The next step was to get high-quality radars close enough to get good scans.

They parked two mobile radars called Doppler on Wheels on mountain tops to ensure close range and clear data.

“There was nothing mobile about these radars after we got done with them,” said Tessendorf. “They were completely snowed in until late summer, but we were able to collect data in areas that are often unseen and so those were critical measurements.”

Credit: Josh Aikens
Doppler on Wheels taking measurements during the SNOWIE Project

Silver Iodide

Silver iodide is a compound that has been determined to be most effective in cloud seeding.

“It’s got a crystalline lattice, and a shape very similar to ice. In the laboratory studies it can nucleate ice in temperatures as warm as about 20 degrees Fahrenheit,” said Tessendorf. “A lot of natural ice doesn’t even form until even 5 degrees Fahrenheit, so if you can create ice artificially through these cloud seeding particles at a warmer temperature, then you can actually kickstart the snow formation process.”

The SNOWIE project did not look at the environmental impacts of placing additional silver iodide particles in the air above Idaho because they said that many other studies have specifically investigated that aspect and found it to not be an environmental issue.

“There are so many other natural sources of silver, primarily the earth’s crust produces silver, and so you get mineral dust with silver in it already,” said Tessendorf. “So, even detecting any change at all from that background level of silver and the additional cloud seeding silver, is tough to do.”

Robbing Peter to pay Paul

Public concerns are often raised about cloud seeding upstream possibly stealing moisture from those downstream.

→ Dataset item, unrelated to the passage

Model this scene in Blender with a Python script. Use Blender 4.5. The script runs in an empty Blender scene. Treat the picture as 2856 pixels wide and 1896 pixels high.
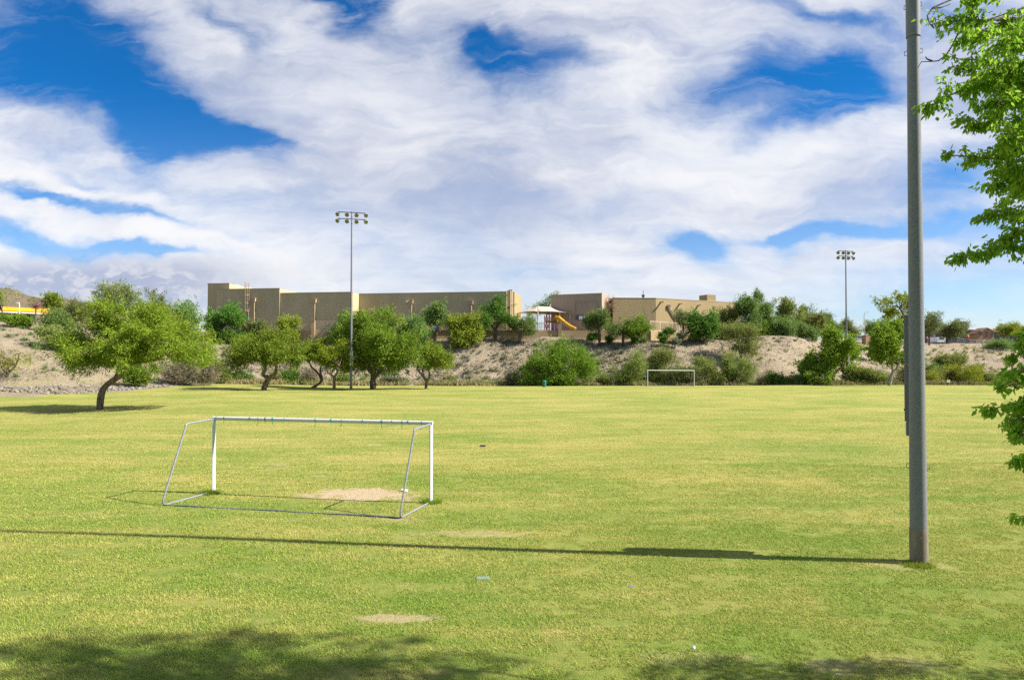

So if you cloud seed in Idaho, are you taking moisture away from Wyoming?

“There’s this large water vapor budget in the atmosphere, and only a fraction of that forms clouds to begin with, and only a fraction of those clouds actually forms precipitation, and our best estimate is that we are only taking a small fraction of that with cloud seeding, so we feel the impacts downstream are pretty minimal,” said Tessendorf.

Credit: Josh Aikens
Doppler on Wheels buried in snow during the SNOWIE Project in Idaho

Computer modeling

There have been big advancements in computer modeling since the last cloud seeding experiment with the development of supercomputing, so many of the questions that still exist may also see answers coming soon.  

Like how what percent of water can be added to a watershed in a season? And how much water are you taking from downstream users? Even how much snow can be brought out of a storm that is already producing a lot of natural snow.

Tessendorf believes that the data gathered from those three clean storms in the SNOWIE project will allow them to calibrate a new generation of computer modeling.

“We will now be able run a case with seeding and without seeding and look at the differences,” said Tessendorf. “We think that computer modeling is actually going to be the future for doing these types of investigations.”